What can we do? Get involved! I don't mean asking your kids when they come home how their day was and helping them finish their homework. I mean get in the face of the school administrators. Tell them that you expect better for you children and ask them what they are going to do to help your child learn. Tell them to quit wasting your child's time with meaningless assignments and busywork. And if they don't respond, put your child in a better school or teach them at home.

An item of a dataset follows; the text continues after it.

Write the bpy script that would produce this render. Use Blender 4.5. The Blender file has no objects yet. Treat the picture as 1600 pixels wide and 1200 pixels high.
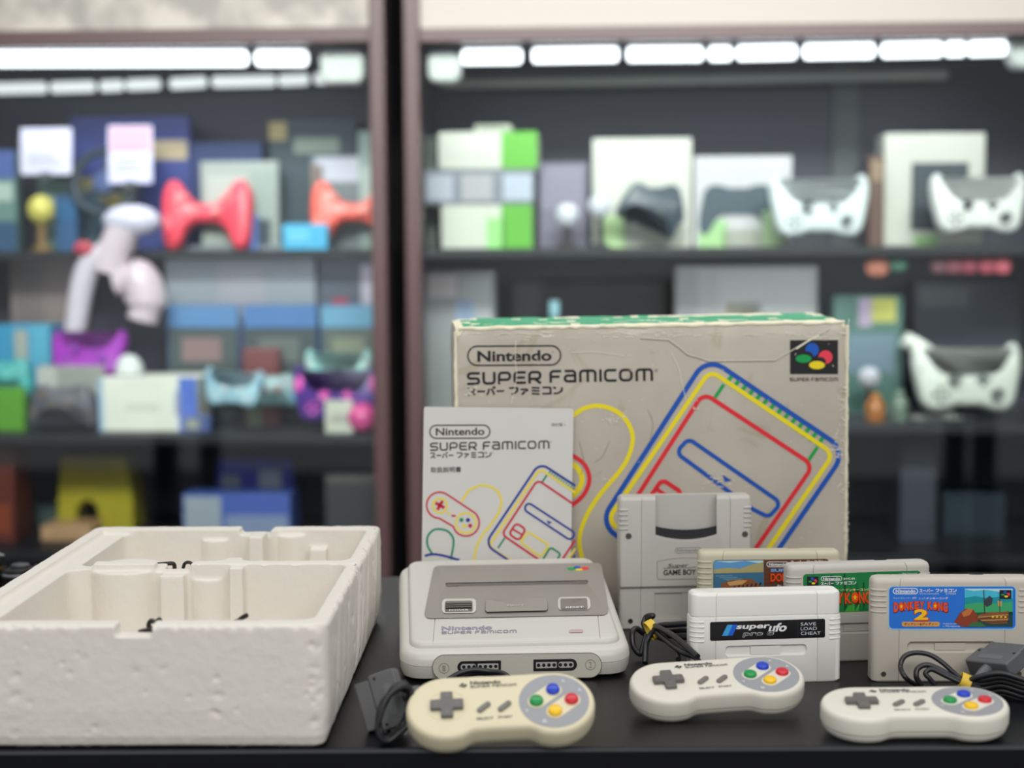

It's time we set some priorities in our lives. Sit down and make a list of life priorities in your life. What are your priorities? Are your children high on your list? What about them? Do you want them to be influenced by you? Do you want them to grow up with good moral values? Do you want them to know the true history of our country? Do you want them to be at the dinner table with the rest of your family every night? Make a list. Seriously, make a list of the most important things that you want to accomplish in life. Then look at your list. Really look at it. Are you willing to make the sacrifices that come with that list? Are you willing to quit working so much or quit working all together to make sure your children grow up with the knowledge and values you want them to have? You might make less money. You might live in a smaller house. You might not have cable TV or a TV at all. But what is more important? And if you are not willing to make those sacrifices, make a different list because your list is wrong. What you spend your time doing is your true priority. If living in a nice house or driving a nice car are not worth giving up to see that your children grow up the way you want them to grow up, then the house and car should be higher on your list. But just remember, you are the only one responsible for the way your children turn out. No one else.